Naomi Shihab Nye’s “We Always Needed You”
Issue 87, Winter 2014
The annual release of Oxford American’s music issue is a publishing event, a glossy juggernaut of the nation’s best music writing, which we print in the tens of thousands of copies and often sell out. The Texas Music Issue was a particularly auspicious occasion, given the state’s one-of-a-kind music heritage. It was also the first music issue I helped edit, and it was the one where I began asking what would become my primary query with our music issues: if we are celebrating how music sings itself in specific places, isn’t poetry just another kind of music? So I invited several Texas poets to write for the issue, as I would do in future issues for poets living in Georgia, North and South Carolina, Kentucky.

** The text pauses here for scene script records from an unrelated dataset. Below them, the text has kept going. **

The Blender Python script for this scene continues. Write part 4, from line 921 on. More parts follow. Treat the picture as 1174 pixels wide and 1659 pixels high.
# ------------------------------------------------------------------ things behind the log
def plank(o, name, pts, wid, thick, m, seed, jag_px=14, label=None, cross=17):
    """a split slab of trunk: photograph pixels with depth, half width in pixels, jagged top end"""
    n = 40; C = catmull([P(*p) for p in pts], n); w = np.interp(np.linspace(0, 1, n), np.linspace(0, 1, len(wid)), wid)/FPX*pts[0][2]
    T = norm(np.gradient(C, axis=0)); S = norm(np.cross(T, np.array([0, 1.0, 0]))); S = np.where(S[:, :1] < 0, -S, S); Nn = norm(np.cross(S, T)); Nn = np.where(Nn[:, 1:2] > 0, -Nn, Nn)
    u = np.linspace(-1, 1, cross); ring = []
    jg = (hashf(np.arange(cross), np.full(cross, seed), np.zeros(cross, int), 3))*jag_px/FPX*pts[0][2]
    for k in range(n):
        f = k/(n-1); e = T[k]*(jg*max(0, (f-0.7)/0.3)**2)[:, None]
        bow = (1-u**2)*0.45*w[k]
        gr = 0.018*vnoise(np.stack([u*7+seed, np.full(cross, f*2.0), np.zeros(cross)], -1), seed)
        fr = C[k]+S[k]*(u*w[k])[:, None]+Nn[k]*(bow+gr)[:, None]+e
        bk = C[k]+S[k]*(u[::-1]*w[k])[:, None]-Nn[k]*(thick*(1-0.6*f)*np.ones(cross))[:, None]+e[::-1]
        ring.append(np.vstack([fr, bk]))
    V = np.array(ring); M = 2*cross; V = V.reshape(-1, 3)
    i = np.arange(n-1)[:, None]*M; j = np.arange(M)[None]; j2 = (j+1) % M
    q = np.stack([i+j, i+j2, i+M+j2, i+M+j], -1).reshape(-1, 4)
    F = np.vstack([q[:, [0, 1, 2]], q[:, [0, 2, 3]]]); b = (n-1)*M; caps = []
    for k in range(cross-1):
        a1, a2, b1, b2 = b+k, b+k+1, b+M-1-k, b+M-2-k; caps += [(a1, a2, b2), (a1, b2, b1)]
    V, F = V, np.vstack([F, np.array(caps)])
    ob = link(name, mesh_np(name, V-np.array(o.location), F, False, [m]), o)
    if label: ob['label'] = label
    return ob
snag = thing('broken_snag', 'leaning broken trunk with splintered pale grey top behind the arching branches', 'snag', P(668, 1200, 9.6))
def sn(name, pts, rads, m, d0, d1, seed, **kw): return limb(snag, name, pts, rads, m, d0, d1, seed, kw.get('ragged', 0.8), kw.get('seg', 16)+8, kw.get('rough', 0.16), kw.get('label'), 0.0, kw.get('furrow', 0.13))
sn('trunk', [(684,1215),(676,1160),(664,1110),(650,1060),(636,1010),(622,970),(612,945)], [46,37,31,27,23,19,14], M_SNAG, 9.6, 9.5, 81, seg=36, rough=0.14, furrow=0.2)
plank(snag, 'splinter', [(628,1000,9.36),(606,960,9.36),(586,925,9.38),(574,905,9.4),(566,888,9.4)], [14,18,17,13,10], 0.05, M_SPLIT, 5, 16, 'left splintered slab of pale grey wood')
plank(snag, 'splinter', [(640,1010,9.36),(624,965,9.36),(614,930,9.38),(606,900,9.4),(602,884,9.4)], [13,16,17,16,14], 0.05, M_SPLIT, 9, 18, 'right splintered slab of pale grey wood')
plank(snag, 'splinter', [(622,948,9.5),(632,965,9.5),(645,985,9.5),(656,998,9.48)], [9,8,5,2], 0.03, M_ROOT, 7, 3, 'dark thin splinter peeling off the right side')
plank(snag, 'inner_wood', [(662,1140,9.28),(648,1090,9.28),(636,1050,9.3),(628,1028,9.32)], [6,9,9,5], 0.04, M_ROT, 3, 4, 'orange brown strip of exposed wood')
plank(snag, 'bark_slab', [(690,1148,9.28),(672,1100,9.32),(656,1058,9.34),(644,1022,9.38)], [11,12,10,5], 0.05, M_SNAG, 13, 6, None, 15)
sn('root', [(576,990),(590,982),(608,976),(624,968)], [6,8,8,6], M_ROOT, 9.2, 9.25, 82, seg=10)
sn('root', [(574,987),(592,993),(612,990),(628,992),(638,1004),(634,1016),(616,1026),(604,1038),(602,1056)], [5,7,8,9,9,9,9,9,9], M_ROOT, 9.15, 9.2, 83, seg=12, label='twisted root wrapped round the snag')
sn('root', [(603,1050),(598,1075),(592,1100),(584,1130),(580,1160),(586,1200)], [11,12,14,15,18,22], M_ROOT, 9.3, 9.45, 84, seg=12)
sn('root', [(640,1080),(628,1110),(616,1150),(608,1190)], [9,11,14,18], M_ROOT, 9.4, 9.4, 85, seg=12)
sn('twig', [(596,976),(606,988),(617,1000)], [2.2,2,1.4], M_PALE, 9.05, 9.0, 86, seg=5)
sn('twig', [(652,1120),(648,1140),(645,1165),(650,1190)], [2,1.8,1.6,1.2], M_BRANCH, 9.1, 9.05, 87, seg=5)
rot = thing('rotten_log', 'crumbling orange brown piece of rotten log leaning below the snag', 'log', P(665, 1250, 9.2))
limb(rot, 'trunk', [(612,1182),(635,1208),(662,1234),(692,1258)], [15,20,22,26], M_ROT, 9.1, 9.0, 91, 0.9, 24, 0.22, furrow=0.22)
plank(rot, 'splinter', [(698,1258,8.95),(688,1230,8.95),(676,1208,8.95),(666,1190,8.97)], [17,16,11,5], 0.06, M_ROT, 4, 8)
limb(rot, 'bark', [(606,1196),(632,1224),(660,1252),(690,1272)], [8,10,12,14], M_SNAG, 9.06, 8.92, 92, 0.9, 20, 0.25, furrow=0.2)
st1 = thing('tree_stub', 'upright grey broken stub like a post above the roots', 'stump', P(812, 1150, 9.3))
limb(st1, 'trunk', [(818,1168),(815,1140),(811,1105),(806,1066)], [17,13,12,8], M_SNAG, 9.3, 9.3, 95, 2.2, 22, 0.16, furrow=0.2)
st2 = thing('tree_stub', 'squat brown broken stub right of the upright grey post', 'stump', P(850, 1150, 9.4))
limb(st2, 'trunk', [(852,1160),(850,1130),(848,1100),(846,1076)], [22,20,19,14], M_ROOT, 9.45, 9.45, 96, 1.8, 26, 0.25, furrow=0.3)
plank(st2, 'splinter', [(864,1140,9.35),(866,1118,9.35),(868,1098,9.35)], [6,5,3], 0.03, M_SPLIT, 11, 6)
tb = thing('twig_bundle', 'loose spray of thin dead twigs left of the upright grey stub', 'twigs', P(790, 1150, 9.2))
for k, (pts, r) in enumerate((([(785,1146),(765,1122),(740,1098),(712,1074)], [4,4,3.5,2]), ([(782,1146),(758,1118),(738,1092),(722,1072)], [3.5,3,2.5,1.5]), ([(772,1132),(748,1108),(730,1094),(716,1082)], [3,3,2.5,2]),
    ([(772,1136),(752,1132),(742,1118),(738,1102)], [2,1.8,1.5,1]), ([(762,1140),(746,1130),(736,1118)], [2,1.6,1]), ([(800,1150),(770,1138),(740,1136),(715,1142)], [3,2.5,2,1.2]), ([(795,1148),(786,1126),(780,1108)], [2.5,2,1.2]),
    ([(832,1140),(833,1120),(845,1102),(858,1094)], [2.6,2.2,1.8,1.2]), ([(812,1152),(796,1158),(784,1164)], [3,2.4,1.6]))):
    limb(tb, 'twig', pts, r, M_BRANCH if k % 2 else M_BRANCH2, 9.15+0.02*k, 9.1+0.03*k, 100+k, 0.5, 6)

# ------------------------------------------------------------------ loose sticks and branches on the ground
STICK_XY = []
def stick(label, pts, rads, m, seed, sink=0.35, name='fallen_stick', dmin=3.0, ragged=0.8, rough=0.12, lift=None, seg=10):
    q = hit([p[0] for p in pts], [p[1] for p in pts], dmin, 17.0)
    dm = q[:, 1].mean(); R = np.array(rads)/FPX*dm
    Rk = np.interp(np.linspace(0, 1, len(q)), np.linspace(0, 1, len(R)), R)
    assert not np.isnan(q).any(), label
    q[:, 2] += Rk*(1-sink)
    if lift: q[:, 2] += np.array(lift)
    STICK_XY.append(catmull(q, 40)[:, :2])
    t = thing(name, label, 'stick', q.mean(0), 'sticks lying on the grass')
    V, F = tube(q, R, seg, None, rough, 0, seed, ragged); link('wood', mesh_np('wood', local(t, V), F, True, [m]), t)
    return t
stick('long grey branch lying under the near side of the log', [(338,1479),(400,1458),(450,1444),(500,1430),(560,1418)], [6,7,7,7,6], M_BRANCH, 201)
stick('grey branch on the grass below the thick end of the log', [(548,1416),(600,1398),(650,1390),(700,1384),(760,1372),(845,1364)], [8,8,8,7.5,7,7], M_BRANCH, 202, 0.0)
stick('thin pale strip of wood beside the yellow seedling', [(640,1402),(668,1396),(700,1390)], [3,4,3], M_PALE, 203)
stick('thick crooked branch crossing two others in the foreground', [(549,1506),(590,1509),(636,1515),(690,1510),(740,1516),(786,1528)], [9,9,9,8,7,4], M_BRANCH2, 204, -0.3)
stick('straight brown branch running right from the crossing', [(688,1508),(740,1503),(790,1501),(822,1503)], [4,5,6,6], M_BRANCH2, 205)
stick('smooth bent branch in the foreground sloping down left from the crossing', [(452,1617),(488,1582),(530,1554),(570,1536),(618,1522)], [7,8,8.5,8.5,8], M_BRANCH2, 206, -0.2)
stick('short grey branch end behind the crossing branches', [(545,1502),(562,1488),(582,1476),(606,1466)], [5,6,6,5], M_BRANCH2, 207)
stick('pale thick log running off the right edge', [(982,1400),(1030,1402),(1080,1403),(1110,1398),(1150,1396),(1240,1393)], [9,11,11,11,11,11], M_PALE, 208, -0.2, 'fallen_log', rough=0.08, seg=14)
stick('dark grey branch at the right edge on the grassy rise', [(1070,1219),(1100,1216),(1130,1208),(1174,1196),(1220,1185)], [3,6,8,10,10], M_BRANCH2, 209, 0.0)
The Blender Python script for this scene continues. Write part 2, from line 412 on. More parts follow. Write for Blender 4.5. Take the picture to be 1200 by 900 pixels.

Of all such poems I have published over the years, it is Naomi Shihab Nye’s “We Always Needed You” that continues to live in my thoughts daily. Like many of Naomi’s poems, the scene is deceptively simple. It’s the parking lot of a Townes Van Zandt show, outside some low lit honky-tonk. It’s a kiss on the cheek and a girl frozen inside the amber of that kiss. But as Naomi says Townes taught us all: “nuthin’ was not nuthin’.” Townes Van Zandt’s genius was in his humanity, broken and soaring. His songs, too, are deceptively simple. When I read this poem, I can feel his lips against the one-day poet’s cheek, a passing of the calling—from one humble storyteller to the next. In the following years, Naomi Shihab Nye would prove she was never a girl frozen in amber. She became a founder of this country’s Arab-American poetry movement and the recipient of the highest acclaims, including the Witter Bynner Fellowship from the Library of Congress. Thank you, Townes. Thank you, Naomi. The truth is, we did always need you. And I hope we always will.